EXERCISE DATA:
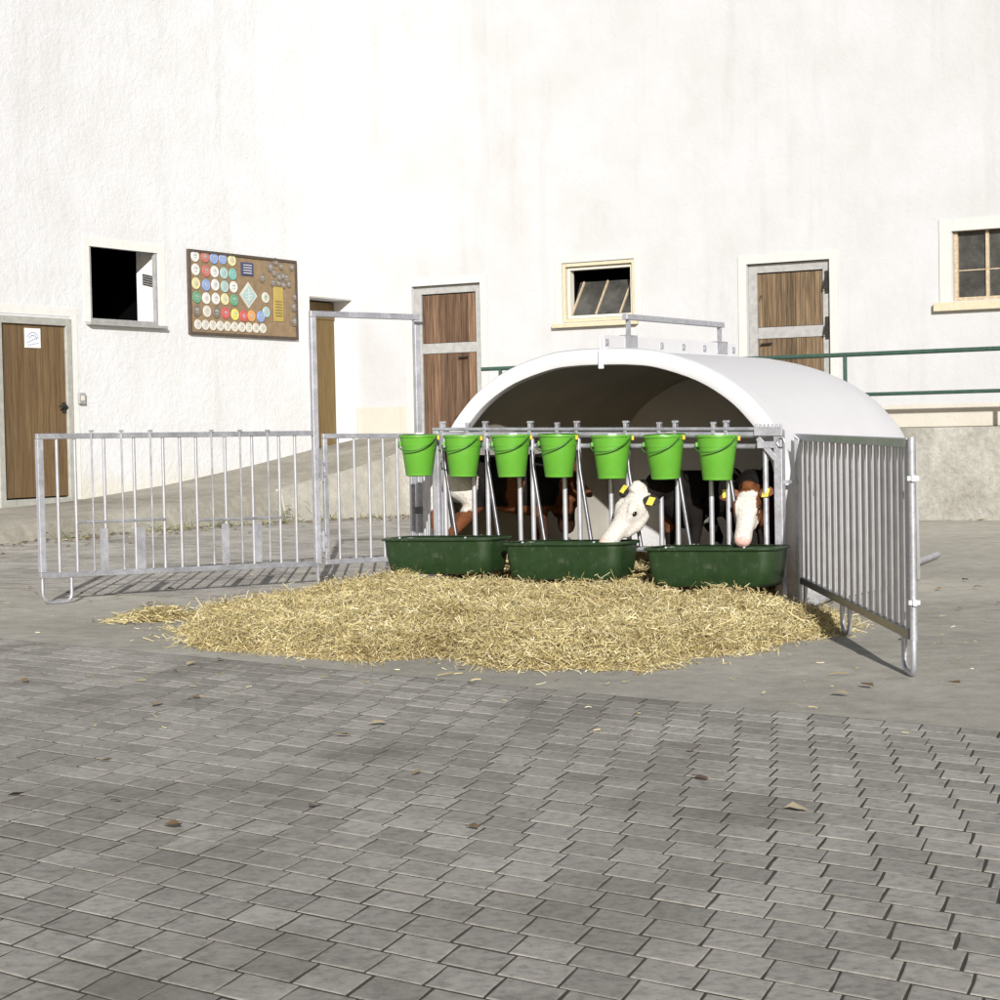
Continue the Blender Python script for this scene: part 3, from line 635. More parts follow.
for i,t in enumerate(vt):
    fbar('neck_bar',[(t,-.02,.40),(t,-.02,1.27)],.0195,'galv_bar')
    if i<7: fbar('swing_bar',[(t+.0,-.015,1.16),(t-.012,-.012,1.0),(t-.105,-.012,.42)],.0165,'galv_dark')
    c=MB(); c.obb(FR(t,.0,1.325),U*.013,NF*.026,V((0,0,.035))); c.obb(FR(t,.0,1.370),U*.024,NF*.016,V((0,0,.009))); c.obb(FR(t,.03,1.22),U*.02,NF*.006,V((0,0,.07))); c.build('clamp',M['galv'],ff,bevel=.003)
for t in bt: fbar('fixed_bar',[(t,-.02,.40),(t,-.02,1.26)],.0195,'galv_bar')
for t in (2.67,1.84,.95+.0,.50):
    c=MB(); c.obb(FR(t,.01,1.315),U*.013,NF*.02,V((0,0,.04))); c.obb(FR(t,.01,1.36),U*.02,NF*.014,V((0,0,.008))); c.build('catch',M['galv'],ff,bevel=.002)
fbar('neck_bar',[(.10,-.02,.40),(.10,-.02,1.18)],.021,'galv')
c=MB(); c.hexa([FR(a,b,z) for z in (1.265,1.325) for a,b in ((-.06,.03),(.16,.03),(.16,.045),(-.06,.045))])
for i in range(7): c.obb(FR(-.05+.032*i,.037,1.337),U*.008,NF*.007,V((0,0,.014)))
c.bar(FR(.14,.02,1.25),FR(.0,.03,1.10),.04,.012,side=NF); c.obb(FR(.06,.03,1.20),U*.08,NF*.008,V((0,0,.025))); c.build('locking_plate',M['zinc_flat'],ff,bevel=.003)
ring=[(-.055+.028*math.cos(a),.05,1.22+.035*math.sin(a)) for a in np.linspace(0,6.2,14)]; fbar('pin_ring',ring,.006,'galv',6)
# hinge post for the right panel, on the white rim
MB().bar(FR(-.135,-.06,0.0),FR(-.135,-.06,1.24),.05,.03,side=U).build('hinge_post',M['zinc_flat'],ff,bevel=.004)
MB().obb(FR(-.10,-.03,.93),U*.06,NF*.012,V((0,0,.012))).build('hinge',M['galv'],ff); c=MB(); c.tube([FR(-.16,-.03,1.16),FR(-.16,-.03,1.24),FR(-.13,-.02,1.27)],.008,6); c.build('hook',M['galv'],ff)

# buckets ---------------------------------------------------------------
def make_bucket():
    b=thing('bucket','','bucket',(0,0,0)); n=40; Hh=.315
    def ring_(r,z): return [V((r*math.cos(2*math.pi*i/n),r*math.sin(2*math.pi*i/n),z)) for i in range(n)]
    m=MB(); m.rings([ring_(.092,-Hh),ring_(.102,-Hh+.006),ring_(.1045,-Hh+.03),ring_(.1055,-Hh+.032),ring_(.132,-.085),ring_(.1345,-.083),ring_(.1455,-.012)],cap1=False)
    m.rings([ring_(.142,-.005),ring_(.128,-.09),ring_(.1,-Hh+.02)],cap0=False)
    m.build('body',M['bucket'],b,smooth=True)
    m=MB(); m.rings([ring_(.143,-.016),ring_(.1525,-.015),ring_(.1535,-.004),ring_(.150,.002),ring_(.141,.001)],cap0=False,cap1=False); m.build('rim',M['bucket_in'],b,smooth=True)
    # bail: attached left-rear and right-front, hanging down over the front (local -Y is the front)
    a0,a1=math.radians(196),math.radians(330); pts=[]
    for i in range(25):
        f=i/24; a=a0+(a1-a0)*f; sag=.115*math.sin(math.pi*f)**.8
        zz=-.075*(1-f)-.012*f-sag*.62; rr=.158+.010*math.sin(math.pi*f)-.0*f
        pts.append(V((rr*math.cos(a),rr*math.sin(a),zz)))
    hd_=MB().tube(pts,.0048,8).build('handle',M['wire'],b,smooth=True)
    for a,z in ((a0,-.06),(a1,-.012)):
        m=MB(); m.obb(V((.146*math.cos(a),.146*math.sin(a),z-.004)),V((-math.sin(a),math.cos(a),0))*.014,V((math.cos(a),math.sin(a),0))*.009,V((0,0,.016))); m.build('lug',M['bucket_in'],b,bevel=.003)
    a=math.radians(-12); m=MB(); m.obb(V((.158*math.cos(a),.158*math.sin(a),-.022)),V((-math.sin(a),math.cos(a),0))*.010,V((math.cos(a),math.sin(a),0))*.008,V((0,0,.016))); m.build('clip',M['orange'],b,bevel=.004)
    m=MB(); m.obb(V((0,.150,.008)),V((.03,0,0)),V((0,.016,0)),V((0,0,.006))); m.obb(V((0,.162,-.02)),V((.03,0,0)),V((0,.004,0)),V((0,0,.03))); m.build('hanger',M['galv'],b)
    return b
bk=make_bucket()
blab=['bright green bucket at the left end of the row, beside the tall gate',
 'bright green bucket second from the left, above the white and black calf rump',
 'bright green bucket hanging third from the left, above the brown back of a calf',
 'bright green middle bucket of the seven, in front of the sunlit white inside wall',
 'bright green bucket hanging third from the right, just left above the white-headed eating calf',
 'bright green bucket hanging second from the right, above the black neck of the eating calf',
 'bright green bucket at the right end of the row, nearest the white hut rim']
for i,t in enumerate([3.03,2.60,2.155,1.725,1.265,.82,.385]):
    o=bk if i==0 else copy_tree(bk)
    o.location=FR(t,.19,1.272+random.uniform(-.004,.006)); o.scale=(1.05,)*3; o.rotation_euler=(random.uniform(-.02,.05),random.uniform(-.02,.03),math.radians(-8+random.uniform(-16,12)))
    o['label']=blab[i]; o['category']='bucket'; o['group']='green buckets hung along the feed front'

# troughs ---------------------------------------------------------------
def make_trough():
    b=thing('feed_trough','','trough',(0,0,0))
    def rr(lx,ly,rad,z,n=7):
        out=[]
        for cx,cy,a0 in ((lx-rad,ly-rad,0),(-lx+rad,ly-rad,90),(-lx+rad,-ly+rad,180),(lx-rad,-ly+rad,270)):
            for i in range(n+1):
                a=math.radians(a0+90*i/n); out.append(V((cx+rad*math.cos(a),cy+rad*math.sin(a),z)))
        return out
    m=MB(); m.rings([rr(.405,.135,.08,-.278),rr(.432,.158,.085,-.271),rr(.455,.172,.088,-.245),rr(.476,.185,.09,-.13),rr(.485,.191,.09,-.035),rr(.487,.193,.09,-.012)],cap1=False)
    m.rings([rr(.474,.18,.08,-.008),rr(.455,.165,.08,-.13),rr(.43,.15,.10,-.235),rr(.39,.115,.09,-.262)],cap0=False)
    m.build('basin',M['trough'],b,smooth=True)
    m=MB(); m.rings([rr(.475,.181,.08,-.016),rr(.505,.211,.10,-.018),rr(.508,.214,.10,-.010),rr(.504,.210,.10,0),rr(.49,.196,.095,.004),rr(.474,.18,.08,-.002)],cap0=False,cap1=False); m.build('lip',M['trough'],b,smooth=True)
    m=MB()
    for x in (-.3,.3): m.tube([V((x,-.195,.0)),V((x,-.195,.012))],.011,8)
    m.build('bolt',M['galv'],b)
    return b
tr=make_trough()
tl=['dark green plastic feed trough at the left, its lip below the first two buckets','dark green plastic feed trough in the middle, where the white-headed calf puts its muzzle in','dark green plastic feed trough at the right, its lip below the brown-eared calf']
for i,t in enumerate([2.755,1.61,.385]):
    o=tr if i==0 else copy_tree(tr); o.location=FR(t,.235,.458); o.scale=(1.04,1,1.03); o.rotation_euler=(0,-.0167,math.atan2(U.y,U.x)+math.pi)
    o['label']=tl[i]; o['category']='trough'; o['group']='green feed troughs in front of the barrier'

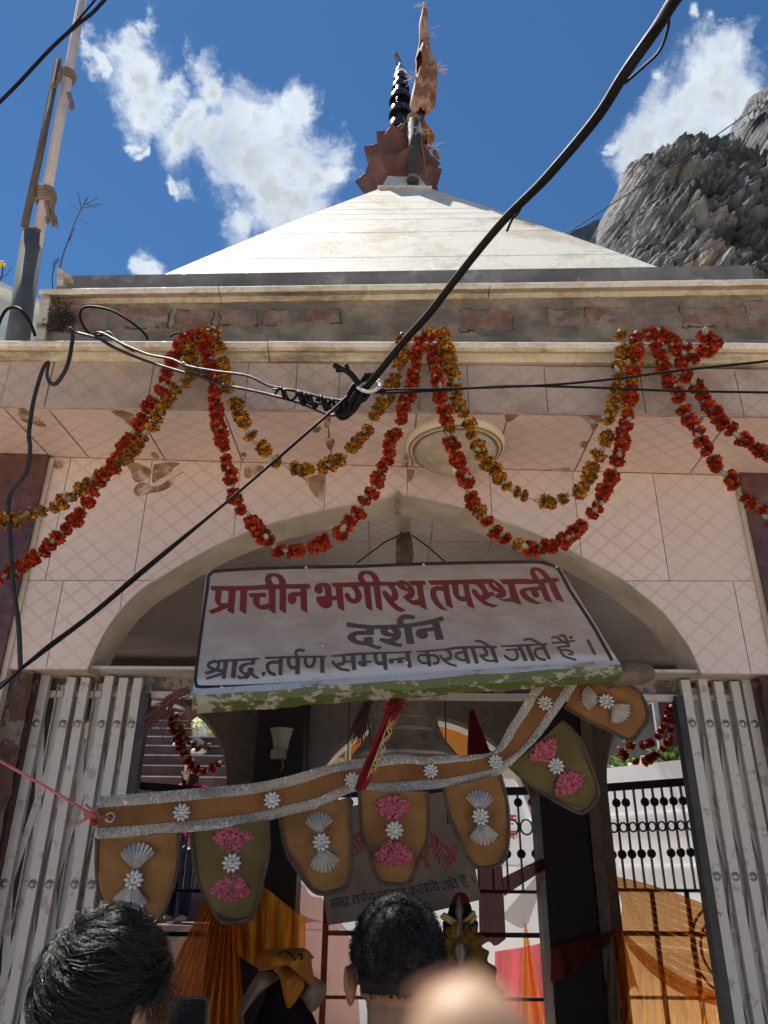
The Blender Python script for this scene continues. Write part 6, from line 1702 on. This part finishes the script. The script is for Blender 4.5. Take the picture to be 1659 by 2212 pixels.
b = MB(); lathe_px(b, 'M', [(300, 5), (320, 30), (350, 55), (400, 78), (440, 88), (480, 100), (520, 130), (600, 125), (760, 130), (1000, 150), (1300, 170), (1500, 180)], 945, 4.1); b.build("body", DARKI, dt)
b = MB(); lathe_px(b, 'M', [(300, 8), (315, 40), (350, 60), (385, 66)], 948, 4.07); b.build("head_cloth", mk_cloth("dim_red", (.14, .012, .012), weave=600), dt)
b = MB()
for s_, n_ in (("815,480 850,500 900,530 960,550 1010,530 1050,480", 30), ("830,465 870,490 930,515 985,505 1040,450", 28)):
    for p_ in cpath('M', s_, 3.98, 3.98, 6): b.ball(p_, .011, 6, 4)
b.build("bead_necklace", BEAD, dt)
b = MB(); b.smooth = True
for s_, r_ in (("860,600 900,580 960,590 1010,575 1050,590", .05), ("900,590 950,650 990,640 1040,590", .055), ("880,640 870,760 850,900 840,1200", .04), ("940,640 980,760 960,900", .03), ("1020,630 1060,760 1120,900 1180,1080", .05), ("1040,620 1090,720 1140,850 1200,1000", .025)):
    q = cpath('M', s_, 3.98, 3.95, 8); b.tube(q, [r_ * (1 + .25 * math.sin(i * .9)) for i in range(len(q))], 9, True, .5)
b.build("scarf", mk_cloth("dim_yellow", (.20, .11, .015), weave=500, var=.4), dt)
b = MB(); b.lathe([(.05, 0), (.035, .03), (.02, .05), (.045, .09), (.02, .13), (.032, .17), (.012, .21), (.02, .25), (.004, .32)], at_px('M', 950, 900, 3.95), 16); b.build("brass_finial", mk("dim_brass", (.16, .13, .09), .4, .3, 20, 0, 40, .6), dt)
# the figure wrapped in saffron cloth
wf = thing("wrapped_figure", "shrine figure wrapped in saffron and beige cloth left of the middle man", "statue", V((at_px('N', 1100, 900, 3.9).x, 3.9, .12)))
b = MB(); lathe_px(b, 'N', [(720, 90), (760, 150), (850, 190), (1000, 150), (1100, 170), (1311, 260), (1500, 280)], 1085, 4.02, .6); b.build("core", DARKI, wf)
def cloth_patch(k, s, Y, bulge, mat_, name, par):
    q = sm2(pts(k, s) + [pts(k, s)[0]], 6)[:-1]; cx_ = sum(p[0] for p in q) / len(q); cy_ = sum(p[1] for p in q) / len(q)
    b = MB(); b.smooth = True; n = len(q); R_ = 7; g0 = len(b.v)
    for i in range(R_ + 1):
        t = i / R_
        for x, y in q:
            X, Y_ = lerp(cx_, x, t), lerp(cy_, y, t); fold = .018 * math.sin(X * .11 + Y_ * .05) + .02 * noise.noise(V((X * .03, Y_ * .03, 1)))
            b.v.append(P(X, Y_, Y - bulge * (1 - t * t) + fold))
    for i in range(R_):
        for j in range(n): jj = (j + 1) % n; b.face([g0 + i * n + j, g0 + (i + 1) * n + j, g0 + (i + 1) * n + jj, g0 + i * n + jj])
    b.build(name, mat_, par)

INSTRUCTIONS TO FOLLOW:
Every line of the listing that holds "Blender" should be found and copied.

IN RESPONSE:
Continue the Blender Python script for this scene: part 3, from line 635. More parts follow.
The Blender Python script for this scene continues. Write part 6, from line 1702 on. This part finishes the script. The script is for Blender 4.5. Take the picture to be 1659 by 2212 pixels.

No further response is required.